> _PROMPT_
Quote verbatim the span of lines that begins the listing below and closes with the line containing "F, HY, CAMZ".

++++++

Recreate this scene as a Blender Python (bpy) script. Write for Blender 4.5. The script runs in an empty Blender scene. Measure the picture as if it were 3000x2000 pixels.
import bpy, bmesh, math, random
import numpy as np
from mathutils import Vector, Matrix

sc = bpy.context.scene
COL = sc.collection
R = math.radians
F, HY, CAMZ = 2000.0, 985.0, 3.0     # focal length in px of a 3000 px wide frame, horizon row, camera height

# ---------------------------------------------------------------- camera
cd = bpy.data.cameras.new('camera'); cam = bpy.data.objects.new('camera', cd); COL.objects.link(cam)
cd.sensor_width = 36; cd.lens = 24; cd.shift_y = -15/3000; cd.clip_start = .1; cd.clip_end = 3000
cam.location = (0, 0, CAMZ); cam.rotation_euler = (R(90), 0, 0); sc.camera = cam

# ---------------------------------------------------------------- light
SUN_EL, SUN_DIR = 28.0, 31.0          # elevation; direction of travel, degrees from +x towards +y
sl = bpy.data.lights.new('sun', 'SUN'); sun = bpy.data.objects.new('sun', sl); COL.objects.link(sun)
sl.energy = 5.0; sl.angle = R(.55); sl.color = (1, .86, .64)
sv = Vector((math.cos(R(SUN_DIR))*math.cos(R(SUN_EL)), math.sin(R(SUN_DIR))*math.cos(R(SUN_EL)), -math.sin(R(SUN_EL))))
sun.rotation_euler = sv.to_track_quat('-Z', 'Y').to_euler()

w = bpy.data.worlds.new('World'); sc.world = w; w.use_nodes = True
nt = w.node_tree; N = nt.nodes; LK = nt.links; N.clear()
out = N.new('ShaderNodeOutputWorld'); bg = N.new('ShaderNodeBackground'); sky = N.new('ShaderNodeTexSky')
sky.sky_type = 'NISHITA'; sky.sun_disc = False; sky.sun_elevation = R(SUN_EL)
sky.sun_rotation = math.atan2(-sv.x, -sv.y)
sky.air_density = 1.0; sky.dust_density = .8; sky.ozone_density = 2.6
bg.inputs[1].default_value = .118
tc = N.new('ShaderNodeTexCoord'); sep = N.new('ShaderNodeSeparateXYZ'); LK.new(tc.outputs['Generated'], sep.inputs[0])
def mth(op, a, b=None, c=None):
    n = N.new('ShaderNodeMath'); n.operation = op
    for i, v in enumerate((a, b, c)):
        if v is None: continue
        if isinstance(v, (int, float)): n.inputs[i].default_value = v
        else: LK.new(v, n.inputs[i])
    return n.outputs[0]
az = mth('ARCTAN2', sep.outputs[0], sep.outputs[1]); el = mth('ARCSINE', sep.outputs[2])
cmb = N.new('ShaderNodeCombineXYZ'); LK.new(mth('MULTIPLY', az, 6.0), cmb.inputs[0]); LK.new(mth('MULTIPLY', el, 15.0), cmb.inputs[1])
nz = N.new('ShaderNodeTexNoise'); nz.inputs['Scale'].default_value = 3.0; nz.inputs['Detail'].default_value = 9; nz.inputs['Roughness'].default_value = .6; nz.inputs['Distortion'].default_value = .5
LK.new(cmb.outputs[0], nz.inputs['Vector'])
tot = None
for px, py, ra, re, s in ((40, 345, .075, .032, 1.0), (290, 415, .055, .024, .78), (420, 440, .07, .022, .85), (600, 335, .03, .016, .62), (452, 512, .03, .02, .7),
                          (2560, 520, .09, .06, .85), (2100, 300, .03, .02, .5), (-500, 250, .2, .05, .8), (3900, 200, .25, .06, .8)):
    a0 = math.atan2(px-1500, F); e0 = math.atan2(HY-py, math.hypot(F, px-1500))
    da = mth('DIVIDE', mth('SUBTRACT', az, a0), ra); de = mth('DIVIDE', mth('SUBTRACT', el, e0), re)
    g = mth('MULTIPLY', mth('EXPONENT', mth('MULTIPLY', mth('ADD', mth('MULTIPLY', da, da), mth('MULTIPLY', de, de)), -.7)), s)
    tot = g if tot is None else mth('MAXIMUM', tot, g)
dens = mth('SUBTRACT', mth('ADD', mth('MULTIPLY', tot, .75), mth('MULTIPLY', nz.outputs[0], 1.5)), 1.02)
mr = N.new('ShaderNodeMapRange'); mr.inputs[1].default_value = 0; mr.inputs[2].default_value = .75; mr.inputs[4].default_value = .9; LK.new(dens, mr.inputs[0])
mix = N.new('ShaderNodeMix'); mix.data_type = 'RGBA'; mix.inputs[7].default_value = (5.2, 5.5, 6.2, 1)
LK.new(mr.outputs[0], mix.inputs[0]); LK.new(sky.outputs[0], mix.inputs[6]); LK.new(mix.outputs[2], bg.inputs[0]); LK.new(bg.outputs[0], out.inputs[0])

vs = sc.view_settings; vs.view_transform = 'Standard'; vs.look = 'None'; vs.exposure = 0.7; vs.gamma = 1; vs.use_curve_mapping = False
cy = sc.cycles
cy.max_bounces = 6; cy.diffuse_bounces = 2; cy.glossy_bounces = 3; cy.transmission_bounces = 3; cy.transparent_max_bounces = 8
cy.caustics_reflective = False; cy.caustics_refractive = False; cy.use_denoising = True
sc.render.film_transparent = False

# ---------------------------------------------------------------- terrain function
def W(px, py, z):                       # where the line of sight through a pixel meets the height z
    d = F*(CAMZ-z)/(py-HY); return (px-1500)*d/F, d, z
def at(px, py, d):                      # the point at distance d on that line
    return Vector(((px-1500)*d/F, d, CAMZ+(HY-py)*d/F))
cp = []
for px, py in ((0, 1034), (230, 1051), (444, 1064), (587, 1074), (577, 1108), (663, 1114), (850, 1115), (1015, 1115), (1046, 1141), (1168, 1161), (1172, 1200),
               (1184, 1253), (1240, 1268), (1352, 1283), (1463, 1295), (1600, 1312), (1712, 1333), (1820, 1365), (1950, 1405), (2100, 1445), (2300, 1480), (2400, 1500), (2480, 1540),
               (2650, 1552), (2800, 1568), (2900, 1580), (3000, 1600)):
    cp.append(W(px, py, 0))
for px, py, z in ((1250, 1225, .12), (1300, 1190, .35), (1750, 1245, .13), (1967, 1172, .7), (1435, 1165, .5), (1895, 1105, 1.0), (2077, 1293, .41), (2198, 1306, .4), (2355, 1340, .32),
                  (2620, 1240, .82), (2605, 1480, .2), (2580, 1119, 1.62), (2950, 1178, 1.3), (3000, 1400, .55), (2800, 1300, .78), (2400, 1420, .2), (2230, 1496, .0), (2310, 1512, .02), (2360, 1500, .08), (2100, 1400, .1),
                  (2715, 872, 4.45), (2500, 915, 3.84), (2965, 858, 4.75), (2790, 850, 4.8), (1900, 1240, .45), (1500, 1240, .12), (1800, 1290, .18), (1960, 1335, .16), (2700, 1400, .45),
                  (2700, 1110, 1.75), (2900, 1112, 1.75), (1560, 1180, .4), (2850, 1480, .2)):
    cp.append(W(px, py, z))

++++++

> _EXERCISE OUTPUT_
Recreate this scene as a Blender Python (bpy) script. Write for Blender 4.5. The script runs in an empty Blender scene. Measure the picture as if it were 3000x2000 pixels.
import bpy, bmesh, math, random
import numpy as np
from mathutils import Vector, Matrix

sc = bpy.context.scene
COL = sc.collection
R = math.radians
F, HY, CAMZ = 2000.0, 985.0, 3.0     # focal length in px of a 3000 px wide frame, horizon row, camera height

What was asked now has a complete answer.